*** Provided information ***
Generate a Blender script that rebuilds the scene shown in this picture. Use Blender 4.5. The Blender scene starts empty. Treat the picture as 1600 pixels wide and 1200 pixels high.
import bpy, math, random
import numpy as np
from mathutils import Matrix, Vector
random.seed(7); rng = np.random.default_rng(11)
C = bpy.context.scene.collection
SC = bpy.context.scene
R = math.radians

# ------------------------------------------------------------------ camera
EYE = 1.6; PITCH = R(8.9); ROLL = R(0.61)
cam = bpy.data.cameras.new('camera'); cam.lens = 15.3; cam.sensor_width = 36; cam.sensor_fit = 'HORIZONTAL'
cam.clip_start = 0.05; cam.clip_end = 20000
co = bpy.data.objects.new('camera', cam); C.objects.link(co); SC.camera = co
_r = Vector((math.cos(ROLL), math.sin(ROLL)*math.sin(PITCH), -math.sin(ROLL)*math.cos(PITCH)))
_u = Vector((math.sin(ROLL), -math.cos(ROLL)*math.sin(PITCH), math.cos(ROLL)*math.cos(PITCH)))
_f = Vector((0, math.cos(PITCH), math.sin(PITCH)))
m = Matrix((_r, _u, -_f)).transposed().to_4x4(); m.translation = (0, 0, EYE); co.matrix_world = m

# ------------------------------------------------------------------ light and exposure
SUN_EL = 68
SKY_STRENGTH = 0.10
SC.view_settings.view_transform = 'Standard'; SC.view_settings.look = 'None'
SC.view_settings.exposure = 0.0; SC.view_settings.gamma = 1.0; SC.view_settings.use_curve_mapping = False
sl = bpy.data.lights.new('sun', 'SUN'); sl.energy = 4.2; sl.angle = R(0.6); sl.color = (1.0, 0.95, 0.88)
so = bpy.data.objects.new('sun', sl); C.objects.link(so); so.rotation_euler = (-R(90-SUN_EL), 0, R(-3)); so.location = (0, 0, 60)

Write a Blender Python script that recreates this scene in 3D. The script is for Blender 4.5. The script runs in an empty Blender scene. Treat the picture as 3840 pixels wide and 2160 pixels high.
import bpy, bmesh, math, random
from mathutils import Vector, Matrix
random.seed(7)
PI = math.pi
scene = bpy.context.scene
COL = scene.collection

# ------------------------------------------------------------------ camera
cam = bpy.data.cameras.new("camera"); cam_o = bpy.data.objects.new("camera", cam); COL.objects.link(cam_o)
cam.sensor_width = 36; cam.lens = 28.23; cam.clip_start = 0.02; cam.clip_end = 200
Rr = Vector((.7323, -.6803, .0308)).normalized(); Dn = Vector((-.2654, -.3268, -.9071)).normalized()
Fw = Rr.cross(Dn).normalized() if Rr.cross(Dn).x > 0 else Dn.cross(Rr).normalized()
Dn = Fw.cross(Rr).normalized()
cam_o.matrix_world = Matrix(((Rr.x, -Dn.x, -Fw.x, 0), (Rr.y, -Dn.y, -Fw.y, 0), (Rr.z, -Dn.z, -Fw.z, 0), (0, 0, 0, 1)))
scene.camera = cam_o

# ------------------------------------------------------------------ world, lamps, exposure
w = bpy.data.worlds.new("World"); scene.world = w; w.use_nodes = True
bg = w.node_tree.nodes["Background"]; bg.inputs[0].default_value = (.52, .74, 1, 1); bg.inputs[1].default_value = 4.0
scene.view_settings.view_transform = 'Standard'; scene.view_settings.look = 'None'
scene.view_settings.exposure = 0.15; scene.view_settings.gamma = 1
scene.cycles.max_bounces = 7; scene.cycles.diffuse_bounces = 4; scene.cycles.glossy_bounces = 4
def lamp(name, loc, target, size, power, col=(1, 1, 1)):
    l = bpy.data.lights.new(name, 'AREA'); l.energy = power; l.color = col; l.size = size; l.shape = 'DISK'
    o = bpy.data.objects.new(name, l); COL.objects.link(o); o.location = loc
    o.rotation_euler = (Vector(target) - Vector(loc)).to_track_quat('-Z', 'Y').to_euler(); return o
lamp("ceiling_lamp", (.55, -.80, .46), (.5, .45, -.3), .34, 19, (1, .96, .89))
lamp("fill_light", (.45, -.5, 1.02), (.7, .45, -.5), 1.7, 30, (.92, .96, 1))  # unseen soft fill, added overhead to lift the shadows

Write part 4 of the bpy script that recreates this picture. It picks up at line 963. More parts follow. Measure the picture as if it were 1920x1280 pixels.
***
Exercise instructions ->
Please return every line from the first one in the records above down to the line containing "m = Matrix((_r, _u, -_f)).transposed().to_4x4();", including both, exactly as written and nothing more.

Completed exercise ->
Generate a Blender script that rebuilds the scene shown in this picture. Use Blender 4.5. The Blender scene starts empty. Treat the picture as 1600 pixels wide and 1200 pixels high.
import bpy, math, random
import numpy as np
from mathutils import Matrix, Vector
random.seed(7); rng = np.random.default_rng(11)
C = bpy.context.scene.collection
SC = bpy.context.scene
R = math.radians

# ------------------------------------------------------------------ camera
EYE = 1.6; PITCH = R(8.9); ROLL = R(0.61)
cam = bpy.data.cameras.new('camera'); cam.lens = 15.3; cam.sensor_width = 36; cam.sensor_fit = 'HORIZONTAL'
cam.clip_start = 0.05; cam.clip_end = 20000
co = bpy.data.objects.new('camera', cam); C.objects.link(co); SC.camera = co
_r = Vector((math.cos(ROLL), math.sin(ROLL)*math.sin(PITCH), -math.sin(ROLL)*math.cos(PITCH)))
_u = Vector((math.sin(ROLL), -math.cos(ROLL)*math.sin(PITCH), math.cos(ROLL)*math.cos(PITCH)))
_f = Vector((0, math.cos(PITCH), math.sin(PITCH)))
m = Matrix((_r, _u, -_f)).transposed().to_4x4(); m.translation = (0, 0, EYE); co.matrix_world = m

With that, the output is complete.